Our youngest child leaves Prep School in July and is going to Senior School. We don’t have vast amounts of offspring but there is a bit of a gap in ages which means that we have had a child in prep school since 1995 !! I will probably need to get a new puppy as a prep school substiture.
The different types of school in the UK is as diverse as the population and we have tried a few different ones over the years, including a year in French school for one child and a term in a French Chateau for another. Choosing the right school for each child to suit the whole family can become a scientific equation of rocket science propertions. Quite apart from the wide variety of ethos and education systems they all offer, the different locations and school days can be tricky to comprehend.
In the Cotswolds counties that we deal in - Oxfordshire, Warwickshire, Worcestershire and Gloucestershire – every single school is different. We have a client at the moment that especially wants to be near Chipping Campden High School, which has a brilliant reputation, so I have created a spread sheet of which villages have a school bus service for that school because both parents work and they need their children to get to and from school by themselves. Because of the location of Chipping Campden this means checking the local authority school transport for each of the four counties, if you are looking at day senior schools this is the same for all the private schools and all grammar schools as well, the network of school transport is enormous and intricate, some are free and some you have to pay for depending on your location and what type of school your children attend. Junior schools area little less likely to have a bus service but many do.
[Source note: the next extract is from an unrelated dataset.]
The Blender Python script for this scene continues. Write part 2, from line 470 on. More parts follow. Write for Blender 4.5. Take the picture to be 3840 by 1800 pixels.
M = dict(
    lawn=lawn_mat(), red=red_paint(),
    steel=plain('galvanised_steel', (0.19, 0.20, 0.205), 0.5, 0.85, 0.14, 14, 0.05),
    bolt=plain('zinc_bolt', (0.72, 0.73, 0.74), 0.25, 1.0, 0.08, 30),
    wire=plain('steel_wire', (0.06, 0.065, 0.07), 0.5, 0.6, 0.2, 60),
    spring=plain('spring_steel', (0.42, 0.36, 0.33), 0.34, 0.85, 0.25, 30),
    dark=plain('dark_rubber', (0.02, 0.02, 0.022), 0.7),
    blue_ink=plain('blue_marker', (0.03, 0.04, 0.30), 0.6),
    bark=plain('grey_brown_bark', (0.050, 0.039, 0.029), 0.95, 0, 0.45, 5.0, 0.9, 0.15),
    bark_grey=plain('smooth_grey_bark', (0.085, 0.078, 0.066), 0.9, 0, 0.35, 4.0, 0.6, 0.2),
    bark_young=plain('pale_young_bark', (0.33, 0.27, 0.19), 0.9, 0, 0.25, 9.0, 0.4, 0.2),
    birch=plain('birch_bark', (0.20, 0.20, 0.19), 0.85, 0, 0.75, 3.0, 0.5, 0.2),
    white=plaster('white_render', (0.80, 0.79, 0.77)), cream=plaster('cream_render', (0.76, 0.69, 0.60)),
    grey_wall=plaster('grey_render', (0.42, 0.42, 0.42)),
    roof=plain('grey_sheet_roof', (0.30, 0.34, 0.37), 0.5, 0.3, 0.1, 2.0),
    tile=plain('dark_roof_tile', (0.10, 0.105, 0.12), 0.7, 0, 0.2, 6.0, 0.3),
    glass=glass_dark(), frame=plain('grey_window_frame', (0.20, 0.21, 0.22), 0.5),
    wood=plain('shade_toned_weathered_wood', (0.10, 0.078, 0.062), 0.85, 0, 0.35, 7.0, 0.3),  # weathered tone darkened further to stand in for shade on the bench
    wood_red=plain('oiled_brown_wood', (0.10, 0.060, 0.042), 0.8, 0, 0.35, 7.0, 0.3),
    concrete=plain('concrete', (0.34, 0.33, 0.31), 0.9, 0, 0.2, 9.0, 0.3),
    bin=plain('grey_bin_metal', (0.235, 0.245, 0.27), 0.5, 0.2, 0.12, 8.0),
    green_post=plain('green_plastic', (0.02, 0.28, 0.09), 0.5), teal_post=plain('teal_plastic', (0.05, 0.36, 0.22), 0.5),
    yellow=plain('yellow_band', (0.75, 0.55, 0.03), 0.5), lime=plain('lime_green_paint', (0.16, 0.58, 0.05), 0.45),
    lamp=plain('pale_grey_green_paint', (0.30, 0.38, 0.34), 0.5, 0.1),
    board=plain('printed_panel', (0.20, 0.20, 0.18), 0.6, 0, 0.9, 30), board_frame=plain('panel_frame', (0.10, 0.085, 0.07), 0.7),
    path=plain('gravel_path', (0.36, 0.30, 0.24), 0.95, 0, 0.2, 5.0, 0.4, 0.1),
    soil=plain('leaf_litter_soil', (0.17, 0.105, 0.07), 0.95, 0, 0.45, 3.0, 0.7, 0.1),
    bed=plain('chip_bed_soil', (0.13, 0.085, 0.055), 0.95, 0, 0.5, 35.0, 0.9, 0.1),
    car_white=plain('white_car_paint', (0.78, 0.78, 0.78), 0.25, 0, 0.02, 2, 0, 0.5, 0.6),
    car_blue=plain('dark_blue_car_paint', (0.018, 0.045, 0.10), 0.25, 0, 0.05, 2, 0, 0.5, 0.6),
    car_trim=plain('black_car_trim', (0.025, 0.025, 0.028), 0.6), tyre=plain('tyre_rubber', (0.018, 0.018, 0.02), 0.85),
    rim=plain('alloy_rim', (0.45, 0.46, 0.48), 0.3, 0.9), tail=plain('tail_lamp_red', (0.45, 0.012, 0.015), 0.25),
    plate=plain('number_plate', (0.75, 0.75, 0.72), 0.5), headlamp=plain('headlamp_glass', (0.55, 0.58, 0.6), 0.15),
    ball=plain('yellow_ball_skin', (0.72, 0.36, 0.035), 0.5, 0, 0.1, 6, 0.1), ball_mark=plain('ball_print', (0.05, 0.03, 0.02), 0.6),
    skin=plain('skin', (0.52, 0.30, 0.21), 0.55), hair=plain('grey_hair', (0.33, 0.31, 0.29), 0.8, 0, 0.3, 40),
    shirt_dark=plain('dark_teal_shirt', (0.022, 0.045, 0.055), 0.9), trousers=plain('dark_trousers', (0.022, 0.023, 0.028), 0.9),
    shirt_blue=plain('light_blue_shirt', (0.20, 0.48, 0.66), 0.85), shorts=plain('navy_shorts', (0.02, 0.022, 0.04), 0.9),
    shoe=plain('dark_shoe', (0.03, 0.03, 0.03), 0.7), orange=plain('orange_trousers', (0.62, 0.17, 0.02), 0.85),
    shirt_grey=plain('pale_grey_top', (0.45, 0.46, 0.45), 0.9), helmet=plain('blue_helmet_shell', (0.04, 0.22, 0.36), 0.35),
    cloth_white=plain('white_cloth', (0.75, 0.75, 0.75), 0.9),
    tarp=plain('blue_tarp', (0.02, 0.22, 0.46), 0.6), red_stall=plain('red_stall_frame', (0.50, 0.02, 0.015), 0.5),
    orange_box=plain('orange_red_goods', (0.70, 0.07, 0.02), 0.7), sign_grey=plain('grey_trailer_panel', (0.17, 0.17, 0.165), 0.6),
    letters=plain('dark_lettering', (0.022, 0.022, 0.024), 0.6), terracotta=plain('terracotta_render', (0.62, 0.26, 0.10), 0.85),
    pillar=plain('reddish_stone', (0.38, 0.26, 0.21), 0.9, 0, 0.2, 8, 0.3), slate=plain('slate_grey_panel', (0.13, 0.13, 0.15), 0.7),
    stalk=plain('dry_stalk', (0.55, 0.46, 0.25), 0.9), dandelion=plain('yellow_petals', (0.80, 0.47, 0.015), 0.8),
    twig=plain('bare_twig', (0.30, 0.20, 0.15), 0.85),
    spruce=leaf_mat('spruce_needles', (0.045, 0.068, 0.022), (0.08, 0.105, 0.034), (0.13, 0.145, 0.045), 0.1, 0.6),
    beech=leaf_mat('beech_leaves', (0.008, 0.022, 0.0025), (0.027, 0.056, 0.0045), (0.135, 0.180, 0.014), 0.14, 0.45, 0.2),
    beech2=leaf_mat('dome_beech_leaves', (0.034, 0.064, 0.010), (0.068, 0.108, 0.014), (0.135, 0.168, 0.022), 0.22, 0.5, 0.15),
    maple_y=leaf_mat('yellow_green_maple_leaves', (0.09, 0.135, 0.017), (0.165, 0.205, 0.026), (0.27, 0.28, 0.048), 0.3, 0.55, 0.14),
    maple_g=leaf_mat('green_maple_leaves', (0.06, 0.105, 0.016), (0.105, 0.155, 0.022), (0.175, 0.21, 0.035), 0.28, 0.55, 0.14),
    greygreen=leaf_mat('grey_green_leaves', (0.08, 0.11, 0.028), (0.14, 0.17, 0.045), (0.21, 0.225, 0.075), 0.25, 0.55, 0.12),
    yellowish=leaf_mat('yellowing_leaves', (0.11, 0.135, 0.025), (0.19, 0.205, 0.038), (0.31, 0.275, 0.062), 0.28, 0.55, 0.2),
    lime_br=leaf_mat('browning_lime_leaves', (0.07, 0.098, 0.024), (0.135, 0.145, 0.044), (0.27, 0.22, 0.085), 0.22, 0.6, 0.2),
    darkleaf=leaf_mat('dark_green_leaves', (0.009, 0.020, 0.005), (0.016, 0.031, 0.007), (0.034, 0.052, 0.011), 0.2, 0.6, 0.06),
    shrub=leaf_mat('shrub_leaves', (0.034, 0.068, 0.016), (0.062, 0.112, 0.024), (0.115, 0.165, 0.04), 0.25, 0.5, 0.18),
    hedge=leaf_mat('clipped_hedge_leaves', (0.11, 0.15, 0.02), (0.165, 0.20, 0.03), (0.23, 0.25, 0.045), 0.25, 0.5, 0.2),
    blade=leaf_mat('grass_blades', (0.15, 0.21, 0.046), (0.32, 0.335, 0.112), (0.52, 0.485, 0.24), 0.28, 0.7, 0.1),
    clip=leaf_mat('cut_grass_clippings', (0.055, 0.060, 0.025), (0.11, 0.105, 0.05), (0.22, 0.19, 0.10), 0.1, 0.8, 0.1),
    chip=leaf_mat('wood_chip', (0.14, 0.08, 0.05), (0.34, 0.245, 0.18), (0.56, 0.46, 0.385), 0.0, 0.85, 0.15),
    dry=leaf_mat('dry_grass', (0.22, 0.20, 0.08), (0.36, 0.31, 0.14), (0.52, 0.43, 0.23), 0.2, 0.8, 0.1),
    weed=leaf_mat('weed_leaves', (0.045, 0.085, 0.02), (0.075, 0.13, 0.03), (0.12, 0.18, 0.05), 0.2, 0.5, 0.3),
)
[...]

Then there’s the boarding schools, we have both state and independent boarding schools in the Cotswolds. If you’d like your child to board termly, you don’t really need to live in the Cotswolds so all the schools are similar. If, however, you think weekly boarding will suit your family best you probably need to be within a 45 minute radius of the school and all the schools differ in their allowances, some have collection on a Friday evening, some Saturday, some only allow children home for Sunday afternoon.
Some schools allow flexiboarding, but this is more difficult, especially in the current climate. Some include two nights boarding as part of their weekly boarding package, others only allow occasional flexi boarding on play nights or party nights.
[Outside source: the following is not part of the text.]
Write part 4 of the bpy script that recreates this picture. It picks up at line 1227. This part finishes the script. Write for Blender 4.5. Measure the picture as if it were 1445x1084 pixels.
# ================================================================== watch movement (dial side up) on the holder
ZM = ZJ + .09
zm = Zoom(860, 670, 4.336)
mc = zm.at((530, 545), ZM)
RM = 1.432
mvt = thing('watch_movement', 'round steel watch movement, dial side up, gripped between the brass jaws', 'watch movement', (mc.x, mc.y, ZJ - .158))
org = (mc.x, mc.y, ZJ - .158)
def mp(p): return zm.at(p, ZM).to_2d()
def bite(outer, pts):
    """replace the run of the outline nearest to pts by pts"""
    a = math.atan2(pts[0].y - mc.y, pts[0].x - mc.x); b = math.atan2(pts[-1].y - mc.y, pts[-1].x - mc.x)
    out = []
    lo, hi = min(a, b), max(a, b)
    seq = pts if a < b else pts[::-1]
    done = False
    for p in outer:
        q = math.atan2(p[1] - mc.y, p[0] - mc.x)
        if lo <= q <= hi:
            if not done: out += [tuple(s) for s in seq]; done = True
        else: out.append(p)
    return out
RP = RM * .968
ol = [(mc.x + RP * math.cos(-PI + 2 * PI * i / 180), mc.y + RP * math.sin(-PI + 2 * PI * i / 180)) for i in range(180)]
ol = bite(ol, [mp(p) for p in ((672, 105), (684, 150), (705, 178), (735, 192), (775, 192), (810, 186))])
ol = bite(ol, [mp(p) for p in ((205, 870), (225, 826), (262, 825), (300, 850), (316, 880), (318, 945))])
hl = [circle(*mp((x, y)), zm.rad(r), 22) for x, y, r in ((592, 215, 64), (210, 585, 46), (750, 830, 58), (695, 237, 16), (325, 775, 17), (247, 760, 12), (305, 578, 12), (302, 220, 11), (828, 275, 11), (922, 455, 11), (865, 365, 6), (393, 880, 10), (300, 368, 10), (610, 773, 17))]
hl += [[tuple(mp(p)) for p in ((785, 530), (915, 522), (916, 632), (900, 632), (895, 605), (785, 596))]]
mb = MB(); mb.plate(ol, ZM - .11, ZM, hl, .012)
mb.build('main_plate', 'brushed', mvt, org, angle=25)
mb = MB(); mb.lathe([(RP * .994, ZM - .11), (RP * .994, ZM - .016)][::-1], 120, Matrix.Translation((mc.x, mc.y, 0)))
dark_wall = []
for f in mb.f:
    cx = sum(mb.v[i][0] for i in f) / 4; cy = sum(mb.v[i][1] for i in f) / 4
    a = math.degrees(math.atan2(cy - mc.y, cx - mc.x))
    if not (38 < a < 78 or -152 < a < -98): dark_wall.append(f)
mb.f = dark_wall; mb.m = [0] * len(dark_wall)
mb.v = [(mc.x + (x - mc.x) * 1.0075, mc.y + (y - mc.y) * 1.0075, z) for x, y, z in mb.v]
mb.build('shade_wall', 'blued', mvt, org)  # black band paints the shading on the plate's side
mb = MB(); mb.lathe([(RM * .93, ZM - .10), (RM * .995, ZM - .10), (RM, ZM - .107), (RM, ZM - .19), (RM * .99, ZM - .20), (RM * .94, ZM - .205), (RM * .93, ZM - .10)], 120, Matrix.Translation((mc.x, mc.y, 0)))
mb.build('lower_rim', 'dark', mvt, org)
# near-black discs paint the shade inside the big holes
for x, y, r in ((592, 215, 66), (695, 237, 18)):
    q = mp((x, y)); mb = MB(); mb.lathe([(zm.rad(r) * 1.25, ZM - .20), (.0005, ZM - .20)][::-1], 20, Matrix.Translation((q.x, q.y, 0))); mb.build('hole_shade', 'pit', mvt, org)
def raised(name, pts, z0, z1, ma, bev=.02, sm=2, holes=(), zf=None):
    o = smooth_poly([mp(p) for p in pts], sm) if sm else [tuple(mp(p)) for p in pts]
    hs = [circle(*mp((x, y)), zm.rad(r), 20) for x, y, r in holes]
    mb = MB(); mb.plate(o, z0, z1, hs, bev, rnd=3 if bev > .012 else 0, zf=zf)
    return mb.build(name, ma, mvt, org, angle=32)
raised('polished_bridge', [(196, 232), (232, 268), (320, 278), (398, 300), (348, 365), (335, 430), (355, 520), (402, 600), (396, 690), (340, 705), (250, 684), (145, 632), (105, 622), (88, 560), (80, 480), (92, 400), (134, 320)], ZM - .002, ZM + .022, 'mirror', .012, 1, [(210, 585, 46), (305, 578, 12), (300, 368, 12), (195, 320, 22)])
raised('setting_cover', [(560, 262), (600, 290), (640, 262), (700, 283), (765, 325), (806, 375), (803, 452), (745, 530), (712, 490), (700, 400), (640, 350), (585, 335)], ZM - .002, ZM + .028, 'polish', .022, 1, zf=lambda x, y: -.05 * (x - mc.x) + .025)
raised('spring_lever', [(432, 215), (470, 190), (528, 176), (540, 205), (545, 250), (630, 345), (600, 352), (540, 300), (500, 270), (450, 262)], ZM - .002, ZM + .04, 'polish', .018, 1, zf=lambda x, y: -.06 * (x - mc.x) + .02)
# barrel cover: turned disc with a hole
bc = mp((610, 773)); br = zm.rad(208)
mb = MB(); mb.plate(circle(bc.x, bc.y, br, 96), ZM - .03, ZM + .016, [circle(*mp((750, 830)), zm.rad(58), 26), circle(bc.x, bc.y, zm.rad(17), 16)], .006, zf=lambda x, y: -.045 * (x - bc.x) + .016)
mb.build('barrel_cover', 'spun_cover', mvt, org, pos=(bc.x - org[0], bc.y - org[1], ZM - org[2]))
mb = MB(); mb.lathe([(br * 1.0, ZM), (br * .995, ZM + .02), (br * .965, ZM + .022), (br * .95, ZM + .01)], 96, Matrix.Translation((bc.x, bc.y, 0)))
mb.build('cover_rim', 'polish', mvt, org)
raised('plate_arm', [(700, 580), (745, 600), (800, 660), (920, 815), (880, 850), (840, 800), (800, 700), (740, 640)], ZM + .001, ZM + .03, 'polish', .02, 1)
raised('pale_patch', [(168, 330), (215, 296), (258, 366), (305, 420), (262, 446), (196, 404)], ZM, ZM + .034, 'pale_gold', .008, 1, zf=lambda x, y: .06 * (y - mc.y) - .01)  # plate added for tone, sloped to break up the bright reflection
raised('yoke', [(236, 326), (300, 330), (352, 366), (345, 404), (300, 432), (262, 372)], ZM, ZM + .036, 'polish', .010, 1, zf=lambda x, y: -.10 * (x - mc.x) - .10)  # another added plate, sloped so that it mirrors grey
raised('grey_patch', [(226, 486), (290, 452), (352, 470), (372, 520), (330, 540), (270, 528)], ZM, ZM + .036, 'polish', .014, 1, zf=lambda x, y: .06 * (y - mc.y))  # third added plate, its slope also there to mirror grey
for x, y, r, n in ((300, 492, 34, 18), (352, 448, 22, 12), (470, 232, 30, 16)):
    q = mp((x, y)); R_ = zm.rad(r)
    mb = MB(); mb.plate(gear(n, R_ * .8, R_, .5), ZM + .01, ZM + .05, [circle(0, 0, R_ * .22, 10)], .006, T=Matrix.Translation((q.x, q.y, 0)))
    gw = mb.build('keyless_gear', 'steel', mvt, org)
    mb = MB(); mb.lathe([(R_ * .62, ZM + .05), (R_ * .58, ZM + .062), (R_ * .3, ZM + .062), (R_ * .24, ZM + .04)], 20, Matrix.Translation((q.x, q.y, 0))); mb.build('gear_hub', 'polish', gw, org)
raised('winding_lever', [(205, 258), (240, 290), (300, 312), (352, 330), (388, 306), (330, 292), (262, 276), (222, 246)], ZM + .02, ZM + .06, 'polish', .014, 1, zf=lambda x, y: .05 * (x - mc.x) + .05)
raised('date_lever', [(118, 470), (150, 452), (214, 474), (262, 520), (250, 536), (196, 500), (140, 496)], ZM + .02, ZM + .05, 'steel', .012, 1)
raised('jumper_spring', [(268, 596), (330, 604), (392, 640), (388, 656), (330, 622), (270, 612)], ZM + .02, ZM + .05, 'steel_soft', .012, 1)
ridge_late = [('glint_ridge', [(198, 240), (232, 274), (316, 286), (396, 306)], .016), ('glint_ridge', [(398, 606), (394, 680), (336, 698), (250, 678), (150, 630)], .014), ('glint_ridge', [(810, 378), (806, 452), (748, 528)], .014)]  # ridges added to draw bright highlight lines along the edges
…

Being a day pupil at a boarding school is much more prevalent than it was but most day pupils can’t be collected from school until 7pm and still have to be at school at the weekend, only a couple that I can think of no longer insist on weekend school every week although even these schools often have special weekends where it is compulsory.
Whether you choose the area first then select your favourite school or choose a school first then look for property in the area, dovetailing all the moving parts in can be a bit of a headache but you’ll be surprised how things can suddenly drop into place when you least expect it.